Discussion in 'Anything goes' started by Jenny Jobs, Dec 29, 2008.

  1. Songbird

    Songbird Well-Known Member

    You say Tarantino's movies have no story.

    You say Tarantino's movies have no heart (or, when pressed, very little heart).

    I'm not sure you've ever watched a Tarantino movie.
     
  2. Azrael

    Azrael Well-Known Member

    I've seen them all.

    Again and again, in fact.

    I enjoy them, for the most part.

    But there's a reason literature abandoned the sort of winking, self-referential postmodernism Tarantino employs.

    Without a heart, earnestness - and thus authentic sadness or joy or love - becomes impossible.
     
  3. Songbird

    Songbird Well-Known Member

    I just cannot fathom you saying there is no heart.

    The first chapter alone is pure heart not to mention sets up the entire story.

     
    Chef2 and Severian like this.
  4. Azrael

    Azrael Well-Known Member

    I've said before that's a great scene.

    And it is.

    But it has more to do with the manufacture of movie tension than it does with 'heart.'
     
    Mr.
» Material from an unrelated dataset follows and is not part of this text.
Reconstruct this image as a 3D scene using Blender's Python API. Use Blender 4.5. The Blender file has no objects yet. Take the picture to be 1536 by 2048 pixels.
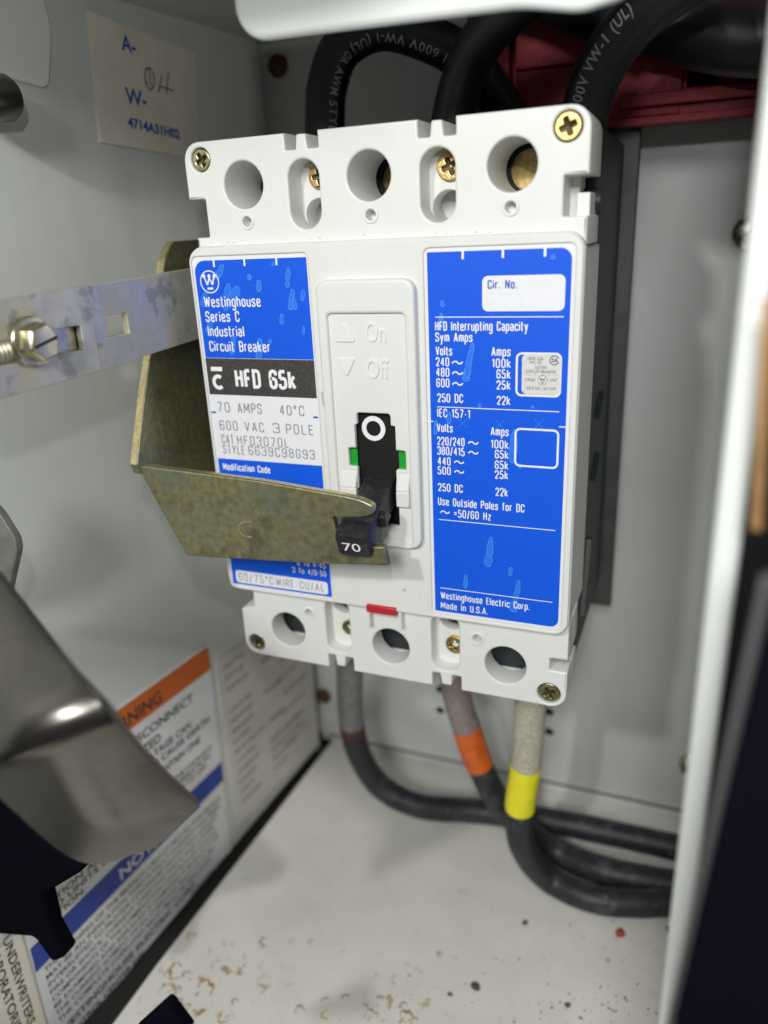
import bpy, bmesh, math, random
import numpy as np
from mathutils import Vector, Matrix
random.seed(7)
S = 0.001                      # everything below is written in millimetres
scene = bpy.context.scene
COL = scene.collection

# ------------------------------------------------------------------ camera
def _rot(r):
    a = np.linalg.norm(r); k = np.array(r) / a
    K = np.array([[0, -k[2], k[1]], [k[2], 0, -k[0]], [-k[1], k[0], 0]])
    return np.eye(3) + np.sin(a) * K + (1 - np.cos(a)) * K @ K
CAMR = _rot([0.358564, 0.382665, 0.023413]) @ np.array([[1, 0, 0], [0, 0, -1], [0, 1, 0]], float)
CAMC = np.array([77.5856, -186.0875, 52.667])
CAMF = 1526.38
cam_data = bpy.data.cameras.new('camera')
cam = bpy.data.objects.new('camera', cam_data)
COL.objects.link(cam)
cam_data.sensor_fit = 'VERTICAL'
cam_data.sensor_width = 36; cam_data.sensor_height = 36
cam_data.lens = 36 * CAMF / 2048
cam_data.clip_start = 0.01; cam_data.clip_end = 20
M = Matrix((CAMR[0], -CAMR[1], -CAMR[2])).transposed().to_4x4()
M.translation = Vector(CAMC * S)
cam.matrix_world = M
cam_data.dof.use_dof = True
cam_data.dof.focus_distance = 0.198
cam_data.dof.aperture_fstop = cam_data.lens / 3.5
scene.camera = cam

# ------------------------------------------------------------------ light
world = bpy.data.worlds.new('World'); scene.world = world
world.use_nodes = True
bg = world.node_tree.nodes['Background']
bg.inputs[0].default_value = (0.86, 0.93, 0.85, 1); bg.inputs[1].default_value = 0.035
def lamp(name, kind, loc, power, size, color=(1, 1, 1), target=None):
    d = bpy.data.lights.new(name, kind); o = bpy.data.objects.new(name, d); COL.objects.link(o)
    d.energy = power; d.color = color
    o.location = Vector(loc) * S
    if kind == 'AREA':
        d.shape = 'DISK'; d.size = size * S
    else:
        d.shadow_soft_size = size * S
    if target is not None:
        o.rotation_euler = (Vector(target) - Vector(loc)).to_track_quat('-Z', 'Y').to_euler()
    return o
lamp('phone_torch', 'POINT', (79, -200, 112), 0.34, 5, (1.0, 0.995, 0.985))
lamp('work_light', 'POINT', (-49, -385, 216), 2.5, 11, (1.0, 0.995, 0.985))
lamp('room_light', 'AREA', (130, -700, 330), 2.8, 170, (0.98, 1.0, 0.97), (0, 60, -60))
scene.view_settings.view_transform = 'Standard'
scene.view_settings.look = 'None'
scene.view_settings.exposure = 0.1
scene.view_settings.gamma = 1.0
scene.render.engine = 'CYCLES'
scene.cycles.max_bounces = 8

# ------------------------------------------------------------------ pixel -> millimetres (measuring the photograph once, on known planes)
def ray(u, v):
    return CAMR.T @ np.array([(u - 768) / CAMF, (v - 1024) / CAMF, 1.0])
def aty(u, v, y):
    d = ray(u, v); return Vector(CAMC + (y - CAMC[1]) / d[1] * d)
def atx(u, v, x):
    d = ray(u, v); return Vector(CAMC + (x - CAMC[0]) / d[0] * d)
def atz(u, v, z):
    d = ray(u, v); return Vector(CAMC + (z - CAMC[2]) / d[2] * d)

# ------------------------------------------------------------------ materials
def nodes_of(m):
    return m.node_tree.nodes, m.node_tree.links
def mat(name, color, rough=0.5, metal=0.0, spec=0.5, grain=0.0, gscale=1500, bump=0.0, bscale=900, coat=0.0):
    m = bpy.data.materials.new(name); m.use_nodes = True
    N, L = nodes_of(m); b = N['Principled BSDF']
    b.inputs['Base Color'].default_value = (*color, 1)
    b.inputs['Roughness'].default_value = rough; b.inputs['Metallic'].default_value = metal
    b.inputs['Specular IOR Level'].default_value = spec
    b.inputs['Coat Weight'].default_value = coat
    geo = N.new('ShaderNodeNewGeometry')
    if grain:
        t = N.new('ShaderNodeTexNoise'); t.inputs['Scale'].default_value = gscale; t.inputs['Detail'].default_value = 3
        L.new(geo.outputs['Position'], t.inputs['Vector'])
        r = N.new('ShaderNodeValToRGB')
        r.color_ramp.elements[0].position = 0.3; r.color_ramp.elements[1].position = 0.7
        r.color_ramp.elements[0].color = (*[max(0, c * (1 - grain)) for c in color], 1)
        r.color_ramp.elements[1].color = (*[min(1, c * (1 + grain)) for c in color], 1)
        L.new(t.outputs['Fac'], r.inputs['Fac']); L.new(r.outputs['Color'], b.inputs['Base Color'])
    if bump:
        t = N.new('ShaderNodeTexNoise'); t.inputs['Scale'].default_value = bscale; t.inputs['Detail'].default_value = 4
        L.new(geo.outputs['Position'], t.inputs['Vector'])
        bp = N.new('ShaderNodeBump'); bp.inputs['Strength'].default_value = bump; bp.inputs['Distance'].default_value = 0.0002
        L.new(t.outputs['Fac'], bp.inputs['Height']); L.new(bp.outputs['Normal'], b.inputs['Normal'])
    return m
def mix_in(m, fac, color, rough=None):
    """put another colour over the base colour where fac (a socket) is high"""
    N, L = nodes_of(m); b = N['Principled BSDF']
    mx = N.new('ShaderNodeMix'); mx.data_type = 'RGBA'
    src = b.inputs['Base Color']
    if src.is_linked:
        L.new(src.links[0].from_socket, mx.inputs[6])
    else:
        mx.inputs[6].default_value = src.default_value
    mx.inputs[7].default_value = (*color, 1)
    L.new(fac, mx.inputs[0]); L.new(mx.outputs[2], src)
def noise_mask(m, scale, lo, hi, detail=4, offset=(0, 0, 0), stretch=(1, 1, 1), rough=0.55):
    N, L = nodes_of(m)
    geo = N.new('ShaderNodeNewGeometry'); mp = N.new('ShaderNodeMapping')
    mp.inputs['Location'].default_value = offset; mp.inputs['Scale'].default_value = stretch
    L.new(geo.outputs['Position'], mp.inputs['Vector'])
    t = N.new('ShaderNodeTexNoise'); t.inputs['Scale'].default_value = scale; t.inputs['Detail'].default_value = detail
    t.inputs['Roughness'].default_value = rough
    L.new(mp.outputs['Vector'], t.inputs['Vector'])
    r = N.new('ShaderNodeMapRange'); r.inputs['From Min'].default_value = lo; r.inputs['From Max'].default_value = hi
    r.clamp = True; L.new(t.outputs['Fac'], r.inputs['Value'])
    return r.outputs['Result']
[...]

Sluggo likes this.
  5. Songbird

    Songbird Well-Known Member

    LOL now your definition of heart gets single quotation marks. OK then.
     
  6. Azrael

    Azrael Well-Known Member

    Then by all means eliminate them.
     
  7. Regan MacNeil

    Regan MacNeil Well-Known Member

  8. Severian

    Severian Well-Known Member

    I've considered reading up to Children of Dune, then reading summaries for the rest in the series.
     
  9. Alma

    Alma Well-Known Member

    Jackie Brown has heart. A pretty big one in fact.

    And I think this movie does even if Tarantino’s heart isn’t much like mine. I really do. I think that scene on the ranch, when the villains of the picture are rendered exactly as unpleasant as they surely were, Tarantino is saying something there. They could be villains with a flourish. They’re not. That’s Tarantino’s heart. Even he has a limit for what he’ll kick up a notch with dialogue and humor, and it turns out to be the Manson family.
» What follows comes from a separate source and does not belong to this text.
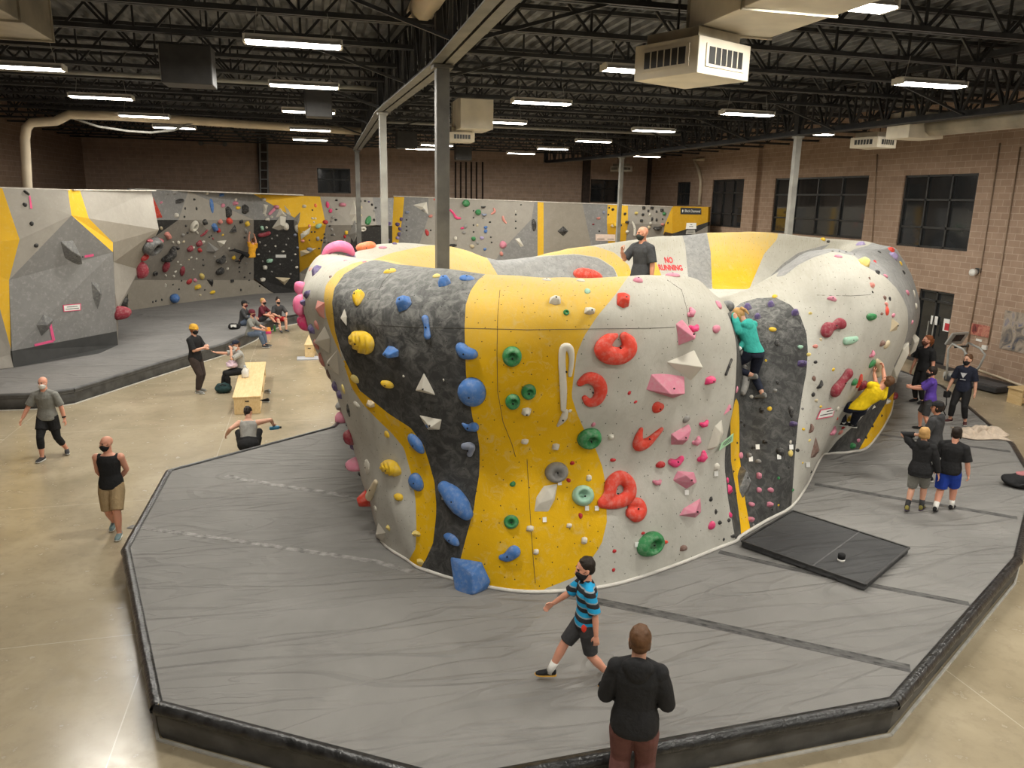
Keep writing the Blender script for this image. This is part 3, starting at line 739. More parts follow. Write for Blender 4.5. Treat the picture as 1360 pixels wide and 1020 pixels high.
# loose landing pad
cp = [onz(x, y, MATZ) for x, y in ((984,727),(1052,686),(1206,736),(1148,786))]
CP = thing('crash_pad', 'square black landing pad lying on the grey mat right of the boulder', 'crash pad', (cp[0].x, cp[0].y, MATZ))
b = MB(); b.prism([(p.x, p.y) for p in cp], MATZ+.012, MATZ+.1); world_child(b.build('pad_body', M_mat_pad if 'M_mat_pad' in globals() else mat_mat('pad_cover', (.075, .075, .076), (.045, .045, .046)), CP, bevel=.02), CP)
b = MB()
for i in range(4):
    a, c = cp[i], cp[(i+1) % 4]; b.bar(Vector((a.x, a.y, MATZ+.1)), Vector((c.x, c.y, MATZ+.1)), .03, .025)
world_child(b.build('piping', M_vinyl, CP), CP)
b = MB(); m1, m2 = (cp[0]+cp[3])/2*.35+(cp[1]+cp[2])/2*.65, 0
b.bar(cp[1]*.4+cp[2]*.6+Vector((0, 0, .102)), cp[0]*.4+cp[3]*.6+Vector((0, 0, .102)), .02, .006); world_child(b.build('fold_seam', pm('seam_grey', (.12, .12, .12), .8), CP), CP)
# ---------------------------------------------------------------- climbing walls along the left and far side
from mathutils.geometry import tessellate_polygon
WALLTRI = []
class Facets:
    """wall built of painted facets: each facet is a polygon of (picture x, picture y, depth Y)"""
    def __init__(s): s.v = []; s.f = []; s.m = []; s.mats = []
    def add(s, mt, *pts):
        if mt not in s.mats: s.mats.append(mt)
        n = len(s.v); w = [ony(*p) for p in pts]; s.v += [tuple(p) for p in w]; s.f.append(tuple(range(n, n+len(w)))); s.m.append(s.mats.index(mt))
    def addc(s, mt, fn, poly, xs, ys):
        def clip(P, ax, c, sg):
            out = []
            for i in range(len(P)):
                a, b = P[i], P[(i+1) % len(P)]; da, db = sg*(a[ax]-c), sg*(b[ax]-c)
                if da <= 0: out.append(a)
                if da*db < 0: t = da/(da-db); out.append((a[0]+(b[0]-a[0])*t, a[1]+(b[1]-a[1])*t))
            return out
        for x0, x1 in zip(xs[:-1], xs[1:]):
            for y0, y1 in zip(ys[:-1], ys[1:]):
                P = poly
                for ax, c, sg in ((0, x0, -1), (0, x1, 1), (1, y0, -1), (1, y1, 1)):
                    P = clip(P, ax, c, sg)
                    if len(P) < 3: break
                if len(P) >= 3 and abs(sum(P[i][0]*P[(i+1) % len(P)][1]-P[(i+1) % len(P)][0]*P[i][1] for i in range(len(P)))) > .5: s.add(mt, *[fn(*q) for q in P])
    def build(s, name, root, thick=.14):
        fs = []; ms = []
        for f, mi in zip(s.f, s.m):
            for t in tessellate_polygon([[Vector(s.v[k]) for k in f]]):
                a, b, c = (Vector(s.v[f[k]]) for k in t); nn = (b-a).cross(c-a)
                if nn.length < 1e-7: continue
                q = tuple(f[k] for k in t); fs.append(q if nn.dot(EYE-a) > 0 else q[::-1]); ms.append(mi)
        me = bpy.data.meshes.new(name); me.from_pydata(s.v, [], fs); me.polygons.foreach_set('material_index', ms)
        o = link(name, me, s.mats, root); world_child(o, root)
        md = o.modifiers.new('thickness', 'SOLIDIFY'); md.thickness = thick; md.offset = -1
        for f in fs:
            for i in range(1, len(f)-1): WALLTRI.append((s.v[f[0]], s.v[f[i]], s.v[f[i+1]]))
        return o
L, L2, Mm, D, K, Yl, Yd = M_wall_l, M_wall_l2, M_wall_m, M_wall_d, M_wall_k, M_wall_y, M_wall_yd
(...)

    I’d agree that most of Tarantino’s work is about a love of movies. Once Upon A Time is about a
    love of *the* movies - the making of them and the men and women who made them - and, well, he doesn’t portray that the best. The first hour of the movie was kind of - perhaps quite a bit - boring.
     
  10. swingline

    swingline Well-Known Member

    Miller’s Crossing.

    I’m still trying to sort out how I feel about it, and especially Byrne’s character. Dark as a Coen movie should be, but different, too.
     
  11. britwrit

    britwrit Well-Known Member

    I liked Once... I saw it as a film about violence on film and its relationship to us, the viewer. I trust QT enough as a writer/director to think that he deliberately wanted us to question our knee-jerk responses. Like

    ....I obviously don't condone anything done by the Manson family but as fictional characters, within this meta world, the trio at the end was sorta right. American TV is permeated with violence. Why not get rid of one of the avatars of violence?
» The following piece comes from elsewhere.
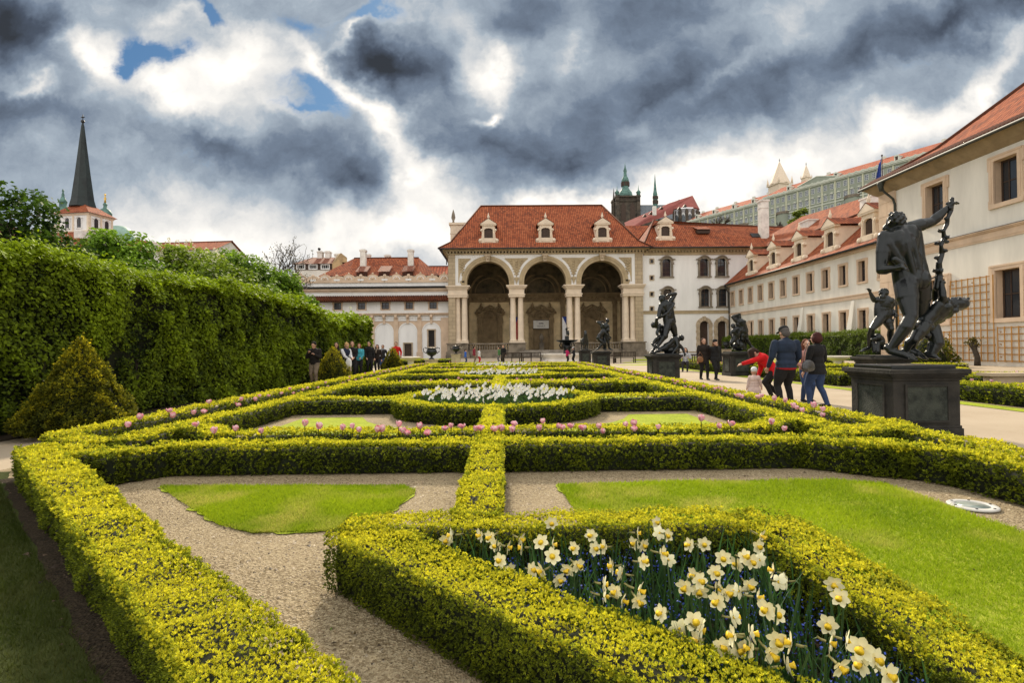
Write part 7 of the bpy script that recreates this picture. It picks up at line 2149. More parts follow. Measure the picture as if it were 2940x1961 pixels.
bag('white plastic bag held by the blonde woman in the vest', (p[0], 23.2, .62), 0, .26, .42, .12, mat('white plastic', (.75, .75, .74), .4, .05, 8), [(-.06, 0, .36), (0, 0, .5), (.06, 0, .36)], 'plastic_bag')

# ---- bronze statues on their pedestals
def pedestal(label, x, y, w_, h_, group='stone pedestals of the bronze statues', panels=True):
    t = empty('pedestal', (x, y, 0), 0, label, 'pedestal', group)
    q = w_ / 2
    b = MB(); b.box(-q, q, -q, q, .16, h_ - .17); b.build('shaft', MT['pedestal'], t, bevel=.006)
    b = MB(); b.box(-q * 1.06, q * 1.06, -q * 1.06, q * 1.06, 0, .12); b.box(-q * 1.03, q * 1.03, -q * 1.03, q * 1.03, .12, .16); b.build('foot', MT['pedestal'], t, bevel=.008)
    b = MB()
    for z0, z1, f in ((h_ - .17, h_ - .13, 1.04), (h_ - .13, h_ - .10, 1.09), (h_ - .10, h_ - .07, 1.15), (h_ - .07, h_, 1.20)): b.box(-q * f, q * f, -q * f, q * f, z0, z1)
    b.build('cap', MT['pedestal'], t, bevel=.007)
    for sx, sy in ((0, -1), (-1, 0), (1, 0)):
        b = MB(); a, z0, z1 = q * .60, .24, h_ - .26
        if sy: b.box(-a, a, -q - .012, -q + .02, z0, z1); fr = [(-a - .035, a + .035, z0 - .035, z0), (-a - .035, a + .035, z1, z1 + .035), (-a - .035, -a, z0, z1), (a, a + .035, z0, z1)]
        else: b.box(sx * q - .012 if sx < 0 else q - .02, sx * q + .02 if sx < 0 else q + .012, -a, a, z0, z1); fr = [(-a - .035, a + .035, z0 - .035, z0), (-a - .035, a + .035, z1, z1 + .035), (-a - .035, -a, z0, z1), (a, a + .035, z0, z1)]
        o = b.build('panel', MT['pedestal_panel'], t)
        b = MB()
        for (u0, u1, z0, z1) in fr:
            if sy: b.box(u0, u1, -q - .026, -q + .01, z0, z1)
            else:
                x0, x1 = sorted((sx * (q + .026), sx * (q - .01))); b.box(x0, x1, u0, u1, z0, z1)
        b.build('panel_rim', MT['pedestal'], o)
    return t

def statue(label, x, y, z, cat='statue', name='bronze_statue'):
    return empty(name, (x, y, z), 0, label, cat, 'bronze statues of the garden')
def plate(t, w_, d_, h=.05, m=None):
    b = MB(); b.box(-w_ / 2, w_ / 2, -d_ / 2, d_ / 2, 0, h); b.build('base_plate', m or MT['bronze'], t, bevel=.01)

class Pic:
    """turns points read in a zoomed crop of the photograph into statue coordinates at a chosen depth"""
    def __init__(self, o, ox, oy, s): self.o, self.ox, self.oy, self.s = Vector(o), ox, oy, s
    def __call__(self, x, y, d=0.0):
        return at(self.ox + x / self.s, self.oy + y / self.s, self.o.y + d) - self.o

def nude(B, q, H, muscle=True, fem=False):
    """a modelled body from joint points q: hd nk ch be pv, s/e/w/h/k/a/t + L/R"""
    u = (q['nk'] - q['pv']).normalized(); ac = (q['sR'] - q['sL']).normalized(); f = ac.cross(u).normalized()
    if f.dot(q.get('face', V3((0, 1, 0)))) < 0: f = -f
    rot = Matrix((ac, f, u)).transposed()
    wd = (q['sR'] - q['sL']).length * .5
    B.ell(q['ch'], (max(wd * .98, .108 * H), .078 * H, .118 * H), rot); B.ell(q['be'], (.086 * H, .066 * H, .11 * H), rot); B.ell(q['pv'], (.094 * H, .074 * H, .085 * H), rot)
    B.cap(q['nk'] - u * .02 * H, q['hd'] - u * .02 * H, .036 * H, .032 * H)
    hd = q['hd']; hf = q.get('look', f)
    B.ell(hd + u * .006 * H, (.046 * H, .056 * H, .060 * H)); B.ell(hd + hf * .02 * H - u * .03 * H, (.034 * H,) * 3); B.cap(hd + hf * .05 * H, hd + hf * .062 * H - u * .02 * H, .009 * H, .013 * H)
    for k in range(44):                                        # curls
        a = k * 2.4; z = -.5 + 1.45 * k / 44; r_ = math.sqrt(max(0, 1 - min(z, .98) ** 2))
        p_ = V3((math.cos(a) * r_ * .050, math.sin(a) * r_ * .056, .012 + z * .056)) * H
        if p_.dot(hf) < .030 * H: B.ell(hd + p_, (.0125 * H,) * 3, n=6)
    for s, k in ((-1, 'L'), (1, 'R')):
        S, E, W, Hp, K, A, Tt = (q[c + k] for c in 'sewhkat')
        B.cap(q['nk'] - u * .035 * H, S, .040 * H, .040 * H)
        B.ell(S, (.040 * H,) * 3); B.chain([S, S * .55 + E * .45, E], [.039 * H, .041 * H, .027 * H]); B.chain([E, E * .7 + W * .3, W], [.028 * H, .032 * H, .019 * H])
        hand(B, W, E, H, .9)
        B.chain([Hp, Hp * .6 + K * .4, K], [.064 * H, .062 * H, .038 * H]); B.ell(K + f * .008 * H, (.036 * H, .038 * H, .04 * H))
        B.chain([K, K * .68 + A * .32 - f * .014 * H, A], [.036 * H, .041 * H, .022 * H])
        B.cap(K * .9 + A * .1 - f * .01 * H, A - f * .012 * H, .026 * H, .014 * H)
        d = (Tt - A); B.ell(A - d.normalized() * .018 * H, (.022 * H,) * 3); B.chain([A - V3((0, 0, .012)) * H, A * .45 + Tt * .55, Tt], [.023 * H, .023 * H, .013 * H])
        side_ = d.normalized().cross(V3((0, 0, 1)))
        for m in range(5): B.cap(Tt + side_ * (m - 2) * .011 * H - d.normalized() * .012 * H, Tt + side_ * (m - 2) * .012 * H + d.normalized() * (.022 - .003 * abs(m - 1)) * H, .0085 * H, .007 * H, 6)
        B.chain([S - u * .05 * H, q['be'] + ac * s * .060 * H, q['pv'] + ac * s * .058 * H], [.052 * H, .048 * H, .056 * H])   # flank
        if muscle:
            B.ell(q['pv'] + ac * s * .042 * H - f * .034 * H - u * .022 * H, (.050 * H, .046 * H, .058 * H), rot)             # buttock
            B.ell(q['ch'] + ac * s * wd * .48 - f * .040 * H + u * .035 * H, (.052 * H, .030 * H, .062 * H), rot)             # shoulder blade
            B.cap(q['pv'] + ac * s * .020 * H - f * .046 * H, q['ch'] + ac * s * .024 * H - f * .052 * H, .020 * H, .026 * H)  # along the spine
            B.ell(q['ch'] + ac * s * .044 * H + f * .050 * H + u * .03 * H, (.048 * H, .026 * H, .040 * H), rot)             # chest
            for z in (-.03, -.07, -.11): B.ell(q['ch'] + ac * s * .02 * H + f * .050 * H + u * z * H, (.022 * H, .016 * H, .02 * H), rot, 8)
    return rot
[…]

    Moreover, are we really want meant to cheer at the end when Brad Pitt's character beats a woman to death? After all, it's strongly implied that he'd already murdered his wife. And when another woman - evil, yeah, but also pretty much helpless - gets burned to death?
     
  12. Azrael

    Azrael Well-Known Member

    The heart in Jackie Brown may be Elmore Leonard's.

    And agree that the Spahn ranch sequence was a nice ratcheting up of dread - without turning the sequence into a cartoon.

    One of the things I was kind of surprised by in "Once . . ." was how little effort QT made to shoot the 'Bounty Law' sequences in the manner of those times. The lenses and the lighting and the camera angles and the look of the film stock were all wrong. As was the 'Hullabaloo' sequence, which didn't look anything like kinescope.

    Which is unusual in the sense that one of the recurring knocks on Tarantino is the movies are all about art direction and set decoration. This seemed a little sloppier in that regard than usual. The car sequences are all lovingly managed, for example, but there's a background Chrysler Imperial that shows up more than once.

    And I know QT loves the 747 - it recurs and recurs in his work. But it wasn't in service in 1969.